Motorists are going to be charged to enter a clean air zone (CAZ) in Bristol.

The council wanted to avoid forcing drivers of polluting vehicles to pay to enter the city centre.

It hoped changes introduced to help social distancing and encourage walking and cycling would satisfy a government demand for improved air quality.

But the city's mayor Marvin Rees has announced a charging scheme will go ahead.

How much drivers would have to pay has not been decided, according to the Local Democracy Reporting Service.

Mr Rees made the announcement during a Facebook Live event on Wednesday, saying a part of central Bristol would become a "small CAZ D" where drivers of all polluting vehicles - the ones which produce the most nitrogen dioxide - would be charged.

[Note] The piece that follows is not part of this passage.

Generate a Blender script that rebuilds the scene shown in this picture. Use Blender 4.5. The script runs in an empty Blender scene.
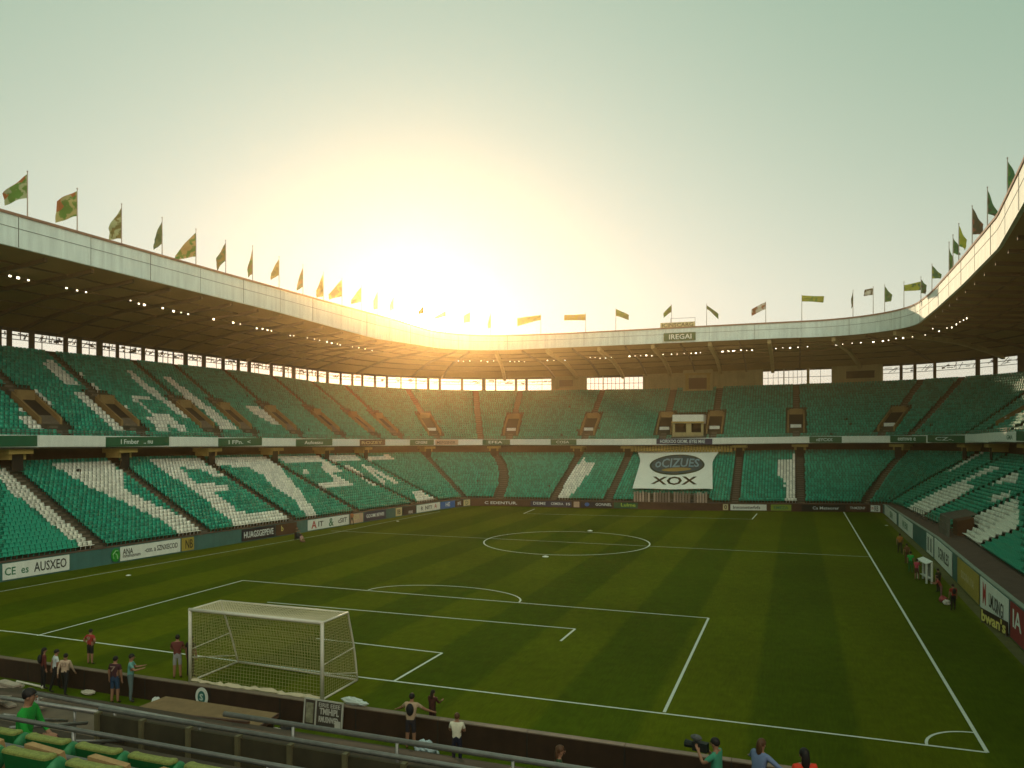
import bpy, bmesh, math, random
import numpy as np
from mathutils import Vector, Matrix
random.seed(7)
C = bpy.context.scene.collection
sc = bpy.context.scene
R = math.radians

# ------------------------------------------------------------------ camera
cam = bpy.data.cameras.new('camera')
cam.sensor_width = 36.0
cam.lens = 773.27 / 1024 * 36.0
cam.shift_y = 48.1 / 1024
cam.clip_start = 0.1
cam.clip_end = 4000
co = bpy.data.objects.new('camera', cam)
C.objects.link(co)
YAW = 0.352
CAMP = Vector((24.08, -33.956, 12.228))
co.location = CAMP
co.rotation_euler = (R(90), 0, YAW)
sc.camera = co
RIGHT = Vector((math.cos(YAW), math.sin(YAW), 0))
FWD = Vector((-math.sin(YAW), math.cos(YAW), 0))

# ------------------------------------------------------------------ sky, sun, exposure
SUN_EL = R(8.55)
SUN_AZ = YAW + math.atan(94 / 773.0)            # to the left of +Y
SUND = Vector((-math.sin(SUN_AZ) * math.cos(SUN_EL), math.cos(SUN_AZ) * math.cos(SUN_EL), math.sin(SUN_EL)))
w = bpy.data.worlds.new('World')
sc.world = w
w.use_nodes = True
nt = w.node_tree
nt.nodes.clear()
N = nt.nodes.new
L = nt.links.new
out = N('ShaderNodeOutputWorld')
sky = N('ShaderNodeTexSky')
sky.sky_type = 'NISHITA'
sky.sun_disc = False
sky.sun_elevation = SUN_EL
sky.sun_rotation = -SUN_AZ
sky.air_density = 1.0
sky.dust_density = 2.5
sky.ozone_density = 0.6
tint = N('ShaderNodeMix')
tint.data_type = 'RGBA'
tint.blend_type = 'MULTIPLY'
tint.inputs['Factor'].default_value = 1.0
tint.inputs['B'].default_value = (0.05, 0.055, 0.07, 1)
L(sky.outputs[0], tint.inputs['A'])
bg = N('ShaderNodeBackground')
bg.inputs['Strength'].default_value = 0.05
L(tint.outputs['Result'], bg.inputs['Color'])
tc = N('ShaderNodeTexCoord')
dot = N('ShaderNodeVectorMath')
dot.operation = 'DOT_PRODUCT'
dot.inputs[1].default_value = SUND
nrm = N('ShaderNodeVectorMath')
nrm.operation = 'NORMALIZE'
L(tc.outputs['Generated'], nrm.inputs[0])
L(nrm.outputs[0], dot.inputs[0])
mx = N('ShaderNodeMath')
mx.operation = 'MAXIMUM'
mx.inputs[1].default_value = 0.0
L(dot.outputs['Value'], mx.inputs[0])
acc = bg
# even pale green light of a thin high haze, then the bright air round a low sun and the disc itself
for power, col, st in ((0.0, (0.57, 1.0, 0.71), 0.41), (8.0, (0.90, 0.72, 0.70), 0.40), (1500.0, (1.0, 0.86, 0.62), 1.2), (6000.0, (1.0, 0.84, 0.55), 7.0), (90000.0, (1.0, 0.86, 0.6), 120.0)):
    p = N('ShaderNodeMath')
    p.operation = 'POWER'
    p.inputs[1].default_value = power
    L(mx.outputs[0], p.inputs[0])
    m = N('ShaderNodeMath')
    m.operation = 'MULTIPLY'
    m.inputs[1].default_value = st
    L(p.outputs[0], m.inputs[0])
    b = N('ShaderNodeBackground')
    b.inputs['Color'].default_value = col + (1,)
    L(m.outputs[0], b.inputs['Strength'])
    a = N('ShaderNodeAddShader')
    L(acc.outputs[0], a.inputs[0])
    L(b.outputs[0], a.inputs[1])
    acc = a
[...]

Image source, Bristol City Council
Image caption,
The "small zone" refers to the boot-shaped area in the heart of the city previously set aside for the council's proposed diesel ban

The other option the council looked into was a "medium CAZ C", a larger zone where drivers of polluting commercial vehicles - but not private cars - would have to pay a fee.

The government has told Bristol City Council it needs to find the fastest way to get the city's air pollution levels within legal limits.

Mr Rees said the modelling the council had carried out showed the smaller charging zone would help the authority comply with the rules in the quickest possible time.

But he added he was concerned about the impact on household and business income, describing the charging zone as "a blunt instrument".

Image source, Facebook
Image caption,
Bristol's mayor said the government had told the city to improve air quality, but he was worried about household and business income

He said: "As well as taking action to deliver that compliance, we will be looking at how we can support people through that transition."

The small CAZ D would cover the area formerly set aside for the council's proposed diesel ban, which was rejected by the government in 2019.

A clean air scheme must be in place by October to comply with rules over nitrogen dioxide limits.